#### [What is being asked]
Would you transcribe the whole listing exactly, minus its pictures?
■ ■ ■
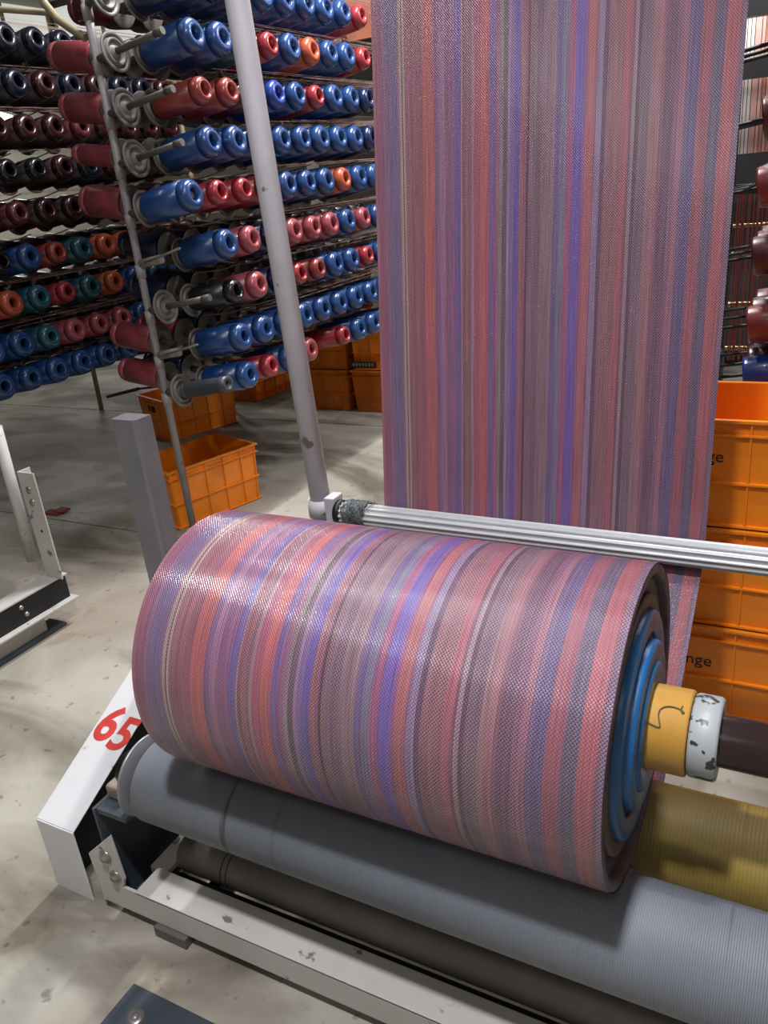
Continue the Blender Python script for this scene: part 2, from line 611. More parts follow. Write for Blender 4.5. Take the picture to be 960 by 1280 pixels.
# cloth roll lying in the cradle of two driven rollers
CY, CZ, CR = 1.0286, 0.705, 0.2436
FY, FZ, FR = 0.919, 0.391, 0.0884
RY, RZ, RR = 1.138, 0.391, 0.0884
roll = empty('fabric_roll', (-0.583, CY, CZ - CR), 'big roll of mauve, orange and purple striped woven fabric resting on grey rollers', 'fabric roll')
NS = 96
pth = [(CY + (CR - 0.0006) * math.cos(2 * PI * k / NS), CZ + (CR - 0.0006) * math.sin(2 * PI * k / NS)) for k in range(NS)]
me = cloth('striped_cloth', pth, closed=True)
me.transform(Matrix.Translation(-ORG[roll.name]))
o = link('striped_cloth', me, roll)
ax = (1, 0, 0)
def annulus(x0, x1, r_in, r_out, rad=0.004):
    """ring solid between x0 and x1, rounded outer edge on the +x side"""
    return MB().lathe([(x0, r_in), (x0, r_out), (x1 - rad, r_out), (x1 - rad * 0.3, r_out - rad * 0.3), (x1, r_out - rad), (x1, r_in + rad * 0.5), (x1 - rad, r_in), (x0, r_in)], (0, CY, CZ), ax, 72)
tag(part('cloth_edge', annulus(WX0 + 0.0005, WX1 - 0.0005, 0.226, CR - 0.0012, 0.003), mat('mauve_cloth_edge', '5e4a5c', 0.55, 0, 0.4, 25, 0.5, 90), roll), 'mauve cut edges of the wound cloth')
tag(part('inner_wrap', annulus(WX0 + 0.001, WX1 - 0.012, 0.196, 0.226), M_wrapdark, roll), 'dark navy inner wraps')
tag(part('inner_wrap', annulus(WX0 + 0.001, WX1 - 0.006, 0.172, 0.196), M_wrapbrown, roll), 'brownish inner wraps')
tag(part('blue_wrap', annulus(WX0 + 0.001, WX1 + 0.004, 0.138, 0.172, 0.006), M_wrapblue, roll), 'bright blue wraps standing proud')
tag(part('inner_wrap', annulus(WX0 + 0.001, WX1 - 0.004, 0.128, 0.138), M_wrapdark, roll), 'dark groove between blue wraps')
tag(part('blue_wrap', annulus(WX0 + 0.001, WX1 + 0.014, 0.098, 0.128, 0.006), M_wrapblue, roll), 'bright blue wraps standing proud')
tag(part('blue_wrap', annulus(WX0 + 0.001, WX1 + 0.018, 0.064, 0.098, 0.006), M_wrapblue, roll), 'bright blue wraps nearest the core')
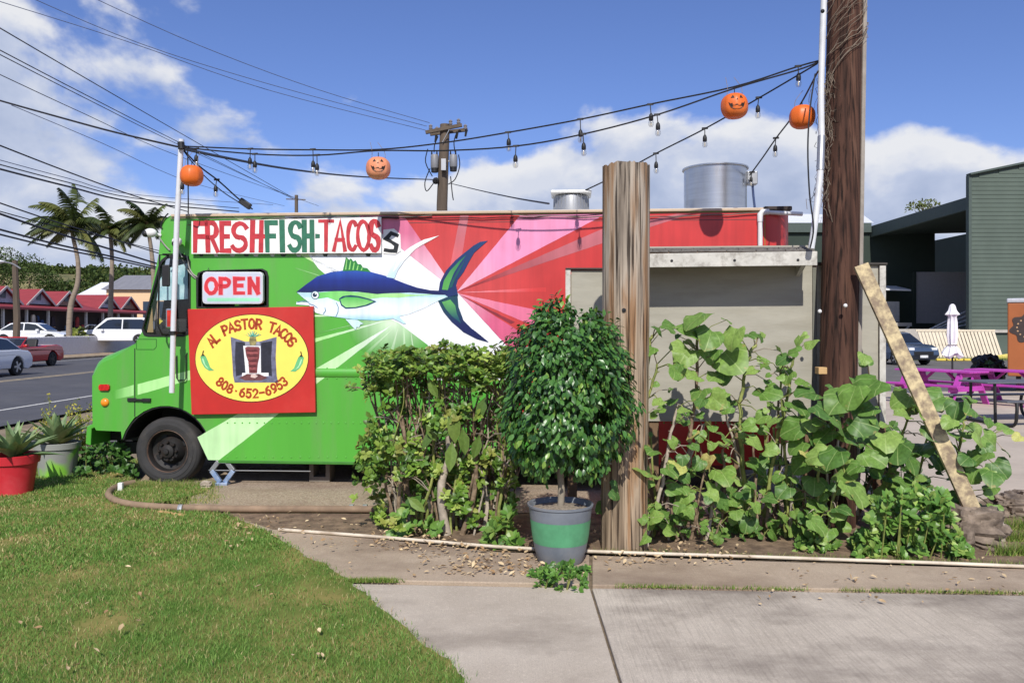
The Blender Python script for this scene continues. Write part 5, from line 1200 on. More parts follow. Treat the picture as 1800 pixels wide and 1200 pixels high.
■ ■ ■
#### [Right answer]
Continue the Blender Python script for this scene: part 2, from line 611. More parts follow. Write for Blender 4.5. Take the picture to be 960 by 1280 pixels.
# cloth roll lying in the cradle of two driven rollers
CY, CZ, CR = 1.0286, 0.705, 0.2436
FY, FZ, FR = 0.919, 0.391, 0.0884
RY, RZ, RR = 1.138, 0.391, 0.0884
roll = empty('fabric_roll', (-0.583, CY, CZ - CR), 'big roll of mauve, orange and purple striped woven fabric resting on grey rollers', 'fabric roll')
NS = 96
pth = [(CY + (CR - 0.0006) * math.cos(2 * PI * k / NS), CZ + (CR - 0.0006) * math.sin(2 * PI * k / NS)) for k in range(NS)]
me = cloth('striped_cloth', pth, closed=True)
me.transform(Matrix.Translation(-ORG[roll.name]))
o = link('striped_cloth', me, roll)
ax = (1, 0, 0)
def annulus(x0, x1, r_in, r_out, rad=0.004):
    """ring solid between x0 and x1, rounded outer edge on the +x side"""
    return MB().lathe([(x0, r_in), (x0, r_out), (x1 - rad, r_out), (x1 - rad * 0.3, r_out - rad * 0.3), (x1, r_out - rad), (x1, r_in + rad * 0.5), (x1 - rad, r_in), (x0, r_in)], (0, CY, CZ), ax, 72)
tag(part('cloth_edge', annulus(WX0 + 0.0005, WX1 - 0.0005, 0.226, CR - 0.0012, 0.003), mat('mauve_cloth_edge', '5e4a5c', 0.55, 0, 0.4, 25, 0.5, 90), roll), 'mauve cut edges of the wound cloth')
tag(part('inner_wrap', annulus(WX0 + 0.001, WX1 - 0.012, 0.196, 0.226), M_wrapdark, roll), 'dark navy inner wraps')
tag(part('inner_wrap', annulus(WX0 + 0.001, WX1 - 0.006, 0.172, 0.196), M_wrapbrown, roll), 'brownish inner wraps')
tag(part('blue_wrap', annulus(WX0 + 0.001, WX1 + 0.004, 0.138, 0.172, 0.006), M_wrapblue, roll), 'bright blue wraps standing proud')
tag(part('inner_wrap', annulus(WX0 + 0.001, WX1 - 0.004, 0.128, 0.138), M_wrapdark, roll), 'dark groove between blue wraps')
tag(part('blue_wrap', annulus(WX0 + 0.001, WX1 + 0.014, 0.098, 0.128, 0.006), M_wrapblue, roll), 'bright blue wraps standing proud')
tag(part('blue_wrap', annulus(WX0 + 0.001, WX1 + 0.018, 0.064, 0.098, 0.006), M_wrapblue, roll), 'bright blue wraps nearest the core')
The Blender Python script for this scene continues. Write part 5, from line 1200 on. More parts follow. Treat the picture as 1800 pixels wide and 1200 pixels high.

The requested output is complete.